— Begin DATA SECTION —

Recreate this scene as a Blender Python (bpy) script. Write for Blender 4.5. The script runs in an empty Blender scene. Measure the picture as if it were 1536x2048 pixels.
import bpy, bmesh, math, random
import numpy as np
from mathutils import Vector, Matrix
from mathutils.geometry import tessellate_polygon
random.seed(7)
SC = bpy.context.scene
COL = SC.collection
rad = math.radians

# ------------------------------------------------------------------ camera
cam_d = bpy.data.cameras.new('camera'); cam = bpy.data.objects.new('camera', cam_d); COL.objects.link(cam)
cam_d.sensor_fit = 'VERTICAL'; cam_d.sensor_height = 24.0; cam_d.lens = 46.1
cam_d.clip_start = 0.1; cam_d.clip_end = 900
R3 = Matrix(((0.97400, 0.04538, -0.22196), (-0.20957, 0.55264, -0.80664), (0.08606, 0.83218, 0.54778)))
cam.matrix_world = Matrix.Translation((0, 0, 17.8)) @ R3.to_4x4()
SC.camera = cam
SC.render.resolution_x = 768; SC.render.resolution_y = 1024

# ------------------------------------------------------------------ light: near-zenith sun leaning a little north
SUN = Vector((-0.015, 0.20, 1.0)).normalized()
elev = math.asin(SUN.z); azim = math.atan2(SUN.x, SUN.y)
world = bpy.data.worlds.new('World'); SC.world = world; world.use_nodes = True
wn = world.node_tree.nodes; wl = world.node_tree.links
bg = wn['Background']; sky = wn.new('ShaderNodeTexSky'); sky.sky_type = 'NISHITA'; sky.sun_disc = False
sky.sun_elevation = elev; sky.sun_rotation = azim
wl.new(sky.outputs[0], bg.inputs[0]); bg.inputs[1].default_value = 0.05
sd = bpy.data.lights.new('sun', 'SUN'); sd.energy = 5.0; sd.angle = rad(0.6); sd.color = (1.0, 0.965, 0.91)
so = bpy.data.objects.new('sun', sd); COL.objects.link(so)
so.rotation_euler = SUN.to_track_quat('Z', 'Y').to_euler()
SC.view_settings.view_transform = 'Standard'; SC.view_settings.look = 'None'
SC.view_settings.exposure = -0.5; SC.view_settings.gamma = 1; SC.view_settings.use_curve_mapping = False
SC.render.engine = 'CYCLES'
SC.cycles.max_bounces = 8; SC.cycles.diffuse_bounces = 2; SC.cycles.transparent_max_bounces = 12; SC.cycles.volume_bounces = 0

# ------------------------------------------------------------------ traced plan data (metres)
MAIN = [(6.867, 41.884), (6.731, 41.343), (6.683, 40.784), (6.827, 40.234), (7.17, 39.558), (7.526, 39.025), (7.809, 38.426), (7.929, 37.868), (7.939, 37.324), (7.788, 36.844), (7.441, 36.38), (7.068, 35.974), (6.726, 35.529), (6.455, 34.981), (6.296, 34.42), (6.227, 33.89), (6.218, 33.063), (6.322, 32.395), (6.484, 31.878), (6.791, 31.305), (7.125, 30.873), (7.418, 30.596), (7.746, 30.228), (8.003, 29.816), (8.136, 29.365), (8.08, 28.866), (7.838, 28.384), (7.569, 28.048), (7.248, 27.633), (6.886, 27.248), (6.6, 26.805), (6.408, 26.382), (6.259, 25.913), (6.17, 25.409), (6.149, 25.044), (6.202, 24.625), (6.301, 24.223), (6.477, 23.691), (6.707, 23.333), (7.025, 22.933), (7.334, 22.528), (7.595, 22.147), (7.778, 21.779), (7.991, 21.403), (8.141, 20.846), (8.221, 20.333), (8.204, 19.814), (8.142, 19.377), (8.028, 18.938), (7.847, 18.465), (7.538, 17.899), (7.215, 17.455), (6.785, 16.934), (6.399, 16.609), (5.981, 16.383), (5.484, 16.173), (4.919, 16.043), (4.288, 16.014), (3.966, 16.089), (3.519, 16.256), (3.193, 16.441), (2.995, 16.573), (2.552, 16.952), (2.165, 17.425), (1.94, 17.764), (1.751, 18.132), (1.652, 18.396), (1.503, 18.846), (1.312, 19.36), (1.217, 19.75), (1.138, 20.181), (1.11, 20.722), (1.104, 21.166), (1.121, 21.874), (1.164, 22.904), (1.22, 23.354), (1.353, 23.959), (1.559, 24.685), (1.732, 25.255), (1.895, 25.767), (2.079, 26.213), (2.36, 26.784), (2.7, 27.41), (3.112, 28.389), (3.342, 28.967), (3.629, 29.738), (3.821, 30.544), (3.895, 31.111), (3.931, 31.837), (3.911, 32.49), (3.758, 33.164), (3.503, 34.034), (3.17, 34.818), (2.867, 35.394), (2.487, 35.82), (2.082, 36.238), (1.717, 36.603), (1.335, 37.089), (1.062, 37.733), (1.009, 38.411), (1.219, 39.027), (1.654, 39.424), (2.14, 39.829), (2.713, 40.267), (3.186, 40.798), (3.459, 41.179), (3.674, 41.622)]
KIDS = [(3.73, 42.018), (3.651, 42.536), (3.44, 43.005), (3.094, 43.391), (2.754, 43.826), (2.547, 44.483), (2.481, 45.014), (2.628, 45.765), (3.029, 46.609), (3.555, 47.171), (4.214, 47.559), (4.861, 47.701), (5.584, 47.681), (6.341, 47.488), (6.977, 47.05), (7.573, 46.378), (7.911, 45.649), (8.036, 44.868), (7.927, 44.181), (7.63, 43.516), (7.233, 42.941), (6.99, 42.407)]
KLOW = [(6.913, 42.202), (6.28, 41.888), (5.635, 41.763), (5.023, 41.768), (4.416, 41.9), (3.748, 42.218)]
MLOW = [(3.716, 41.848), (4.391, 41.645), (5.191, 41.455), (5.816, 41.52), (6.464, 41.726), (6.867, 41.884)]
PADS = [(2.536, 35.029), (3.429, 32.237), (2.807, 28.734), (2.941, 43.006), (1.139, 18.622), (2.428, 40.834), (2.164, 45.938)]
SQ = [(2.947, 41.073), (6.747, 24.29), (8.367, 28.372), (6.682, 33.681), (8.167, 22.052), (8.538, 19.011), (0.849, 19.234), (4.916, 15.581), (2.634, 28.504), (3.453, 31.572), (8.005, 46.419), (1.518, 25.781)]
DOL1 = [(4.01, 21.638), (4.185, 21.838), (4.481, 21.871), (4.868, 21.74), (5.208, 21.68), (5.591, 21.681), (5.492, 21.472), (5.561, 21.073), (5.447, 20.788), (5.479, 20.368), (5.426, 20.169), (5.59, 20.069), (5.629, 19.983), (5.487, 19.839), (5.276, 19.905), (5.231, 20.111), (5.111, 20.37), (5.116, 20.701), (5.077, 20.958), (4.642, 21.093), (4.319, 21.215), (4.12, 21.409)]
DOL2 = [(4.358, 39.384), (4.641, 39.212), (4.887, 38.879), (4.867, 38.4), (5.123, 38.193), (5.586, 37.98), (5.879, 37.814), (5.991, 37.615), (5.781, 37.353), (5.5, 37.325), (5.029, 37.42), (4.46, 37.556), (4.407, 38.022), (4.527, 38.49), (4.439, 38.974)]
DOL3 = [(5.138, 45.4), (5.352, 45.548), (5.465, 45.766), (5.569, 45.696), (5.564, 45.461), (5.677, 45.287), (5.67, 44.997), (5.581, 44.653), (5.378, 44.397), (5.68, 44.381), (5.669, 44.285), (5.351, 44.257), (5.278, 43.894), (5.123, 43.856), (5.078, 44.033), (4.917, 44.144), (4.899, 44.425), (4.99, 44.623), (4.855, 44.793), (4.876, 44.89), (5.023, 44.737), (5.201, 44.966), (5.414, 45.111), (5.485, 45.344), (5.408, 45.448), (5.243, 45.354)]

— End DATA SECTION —

- SHORT EXERCISE -
Each line from the top of the material above through the line with "SC.render.resolution_x = 768;" must be echoed exactly, and no other line.

- PROBLEM SOLUTION -
Recreate this scene as a Blender Python (bpy) script. Write for Blender 4.5. The script runs in an empty Blender scene. Measure the picture as if it were 1536x2048 pixels.
import bpy, bmesh, math, random
import numpy as np
from mathutils import Vector, Matrix
from mathutils.geometry import tessellate_polygon
random.seed(7)
SC = bpy.context.scene
COL = SC.collection
rad = math.radians

# ------------------------------------------------------------------ camera
cam_d = bpy.data.cameras.new('camera'); cam = bpy.data.objects.new('camera', cam_d); COL.objects.link(cam)
cam_d.sensor_fit = 'VERTICAL'; cam_d.sensor_height = 24.0; cam_d.lens = 46.1
cam_d.clip_start = 0.1; cam_d.clip_end = 900
R3 = Matrix(((0.97400, 0.04538, -0.22196), (-0.20957, 0.55264, -0.80664), (0.08606, 0.83218, 0.54778)))
cam.matrix_world = Matrix.Translation((0, 0, 17.8)) @ R3.to_4x4()
SC.camera = cam
SC.render.resolution_x = 768; SC.render.resolution_y = 1024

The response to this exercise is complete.